Wednesday, August 28, 2013

Living in the Black and White world



Our nation has been embroiled in an insipid “conversation” on race in America for several months now.  It started with the tragic killing of Travon Martin by George Zimmerman.  Liberal “news” organizations like CNN and MSNBC declared this a “race” case within hours of the shooting even though there was not a single scintilla of evidence (ever) that race had played any role in the event itself.  The “news” media repeatedly made an issue of Florida’s “stand your ground laws,” and continually evoked “racial profiling” while in the courtroom the “stand your ground” was irrelevant and even the prosecution never once brought up race as a motivating factor.  In short, the innocent verdict could not have surprised anyone with even the most cursitory reading of the case.  Yet CNN and MSNBC ran hours of biased, irrelevant and pernicious coverage of the case and insisted that American needed to have a “conversation” on race.


On the very real issue of race in America you tend to get a fairly one sided view from both the left and the right.  I think the folks from my liberal leaning generation still like to see themselves on the front lines of a battle that is largely past.  The kind of systemic racism that was fought in the 1950’s and 1960’s by the civil rights movement is principally over.  When a discussion of “race” in America centers around one of the most powerful women in the world being denied the opportunity to look at a $39K handbag (?!?) in a store then I think we are in a very different place then we were in 1964 (especially when the store was not even in America!).  The right, as I have discussed before, sees us (ludicrously) in some weird “post-racial” world.    Yet we have a powerful liberal and a civil rights establishment with a strong and simple agenda that gets them in a spotlight that they are loath to relinquish.


But since they are in the spotlight what should they be saying?  Many thousands of hours were spent on George Zimmerman, does the rate of murder among the African-American community rate the same amount of “conversation?”  Does there not need to be a “conversation” among the civil rights leadership about pervasive rap music that routinely glorifies brutal violence and misogyny?  Almost 70% of black children are born to single mothers, does the prevalence of broken and single family homes and absence fathers in the African American community deserve “conversation?”


What is “moral leadership” anyway, isn’t it saying the hard things, the things no one wants to hear, after all it is easy to blame everything on some outside force like the government and a lot harder (for all of us) to look inward.  In 1961 Martin Luther King said in a sermon:  "Do you know that Negroes are 10 percent of the population of St.

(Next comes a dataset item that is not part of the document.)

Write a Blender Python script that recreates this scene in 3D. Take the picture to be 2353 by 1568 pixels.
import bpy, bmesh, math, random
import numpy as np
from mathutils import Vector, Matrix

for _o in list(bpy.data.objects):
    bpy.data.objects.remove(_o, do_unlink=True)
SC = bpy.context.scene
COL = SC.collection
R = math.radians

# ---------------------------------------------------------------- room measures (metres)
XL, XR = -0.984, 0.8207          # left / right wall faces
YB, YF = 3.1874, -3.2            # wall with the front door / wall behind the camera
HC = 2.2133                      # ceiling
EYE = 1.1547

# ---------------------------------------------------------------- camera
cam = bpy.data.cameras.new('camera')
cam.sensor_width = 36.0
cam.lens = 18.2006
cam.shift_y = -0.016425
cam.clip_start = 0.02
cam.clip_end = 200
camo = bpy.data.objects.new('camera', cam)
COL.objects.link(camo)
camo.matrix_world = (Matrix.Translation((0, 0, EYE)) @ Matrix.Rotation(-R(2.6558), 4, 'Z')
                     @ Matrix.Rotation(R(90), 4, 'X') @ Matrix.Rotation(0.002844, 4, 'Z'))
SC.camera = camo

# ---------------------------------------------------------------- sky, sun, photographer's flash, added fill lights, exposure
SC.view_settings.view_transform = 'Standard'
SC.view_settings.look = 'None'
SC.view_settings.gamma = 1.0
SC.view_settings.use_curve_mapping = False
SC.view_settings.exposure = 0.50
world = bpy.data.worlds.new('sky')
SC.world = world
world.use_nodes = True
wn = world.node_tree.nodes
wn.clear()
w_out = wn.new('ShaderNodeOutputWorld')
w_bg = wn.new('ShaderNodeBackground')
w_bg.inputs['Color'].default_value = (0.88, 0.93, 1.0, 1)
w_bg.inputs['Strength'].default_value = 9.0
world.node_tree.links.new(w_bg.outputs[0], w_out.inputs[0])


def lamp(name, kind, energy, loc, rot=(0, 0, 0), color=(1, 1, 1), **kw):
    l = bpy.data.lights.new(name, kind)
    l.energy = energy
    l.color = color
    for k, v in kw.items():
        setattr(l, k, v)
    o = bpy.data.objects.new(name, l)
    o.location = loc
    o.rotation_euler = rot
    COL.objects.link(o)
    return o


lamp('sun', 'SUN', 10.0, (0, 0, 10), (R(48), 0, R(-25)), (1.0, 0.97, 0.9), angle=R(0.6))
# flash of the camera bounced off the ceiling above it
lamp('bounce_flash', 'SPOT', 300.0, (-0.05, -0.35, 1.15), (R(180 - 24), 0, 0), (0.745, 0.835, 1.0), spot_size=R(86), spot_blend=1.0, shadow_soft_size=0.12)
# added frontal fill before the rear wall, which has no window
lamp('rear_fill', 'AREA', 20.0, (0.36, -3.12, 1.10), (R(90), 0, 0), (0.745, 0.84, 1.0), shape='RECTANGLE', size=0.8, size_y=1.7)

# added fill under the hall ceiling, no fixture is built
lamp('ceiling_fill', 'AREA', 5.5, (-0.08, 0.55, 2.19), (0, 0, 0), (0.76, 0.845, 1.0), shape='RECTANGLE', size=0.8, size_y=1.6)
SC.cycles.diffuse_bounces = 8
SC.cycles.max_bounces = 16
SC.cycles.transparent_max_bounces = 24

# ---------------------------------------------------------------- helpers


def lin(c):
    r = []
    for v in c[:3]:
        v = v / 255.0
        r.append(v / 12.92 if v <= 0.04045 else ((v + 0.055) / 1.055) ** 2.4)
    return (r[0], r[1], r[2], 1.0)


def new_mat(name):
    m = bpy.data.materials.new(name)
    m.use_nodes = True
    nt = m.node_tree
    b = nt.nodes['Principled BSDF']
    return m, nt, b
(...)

Louis and are responsible for 58% of its crimes? We've got to face that. And we've got to do something about our moral standards," Dr. Martin Luther King Jr. told a congregation in 1961. "We know that there are many things wrong in the white world, but there are many things wrong in the black world, too. We can't keep on blaming the white man. There are things we must do for ourselves."  Four years later Daniel Patrick Moynihan published his prescient and groundbreaking Department of Labor report; “The Negro Family: The Case for National Action.”  Moynihan’s report sparked a resounding cry of outrage that echoed throughout Washington and the civil rights movement in reaction to the warning that the “ghetto” family was in disarray.  The fact that the above quote from Dr. King and Mr. Moynihan’s 1965 report seems so relevant today is tragic.  It means that decades of well meaning government programs have simply not moved the ball forward in the way they should have.


Are there race issues on America?  Absolutely, for one thing American public education needs to be strengthened for all people; a strong public education is literally the backbone of our democracy.  But the fact is that a lot of what ails the African American community cannot be solved by Government fiat no matter how hard one might wish it to be.  As Dr. King implied back in 1961 we need a parallel track of civic action by all Americans for all Americans as well as private soul-searching within the black community.